The textbook reviews six main trade theories: Adam Smith's theory of absolute advantage; David Ricardo's theory of comparative advantage; the Heckscher-Ohlin theory and the product life-cycle theory, both of which extend various aspects of Ricardo's theory; the new trade theory explaining the benefits from trade without national differences in resource endowments or technology; and national competitive advantage theory drawing attention to an international success in a particular industry. All these theories identify the specific benefits of international trade, help to explain the patterns of international trade, and government trade policies.
Match the correct theory with its corresponding description and time period in the evolution of international trade theory.
1. Established in 1776, Adam Smith stated in this theory that countries should specialize in the production of goods and services for which they can produce most efficiently and then trade these for goods produced by other countries.
2. In 1817, David Ricardo stated that it makes sense for a country to specialize in the production of those goods that it produces most efficiently and to buy the goods that it produces less efficiently from other countries.
3. In the early 1900s, this theory predicts that countries will export those goods that make intensive use of factors that are locally abundant and import goods that make intensive use of factors that are locally scarce.
4. In the mid-1960s, a theory initially proposed by Raymond Vernon, points out that where a new product is introduced is important.

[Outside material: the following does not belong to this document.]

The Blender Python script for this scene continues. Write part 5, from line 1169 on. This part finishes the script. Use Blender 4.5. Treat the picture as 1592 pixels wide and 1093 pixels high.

Over time, cost considerations start playing a greater role in the competitive process.
5. Emerging in the 1970s, this theory states that through its impact on economies of scale, trade can increase the variety of goods available to consumers while decreasing the average cost of those goods.
6. The most current theory was developed by Michael Porter and states that four broad attributes of a nation shape the environment in which local firms compete, and these attributes promote or impede the creation of competitive advantage.
a. Absolute advantage theory
b. New trade theory
c. Heckscher-Ohlin theory
d. National competitive advantage theory
e. Comparative advantage theory
f. Product life-cycle theory

Sagot :

Answer:

International Trade Theories

1. Absolute advantage theory

2. Comparative advantage theory

3. National competitive advantage theory

4. Product life-cycle theory

5. Heckscher-Ohlin theory

6. New trade theory

Explanation:

a. Absolute advantage theory (Adam Smith) advocates specialization in the production of goods and services of countries where efficiency is highest.

b. New trade theory (no national differences in resource endowments or technology)

c. Heckscher-Ohlin theory where the resource endowments differentiate countries.

d. National competitive advantage theory (international success in a particular industry)

e. Comparative advantage theory (David Ricardo) advocates either make or buy goods based on efficient production and distribution.

f. Product life-cycle theory (Raymond Vernon) emphasizes the location for the introduction of a new product.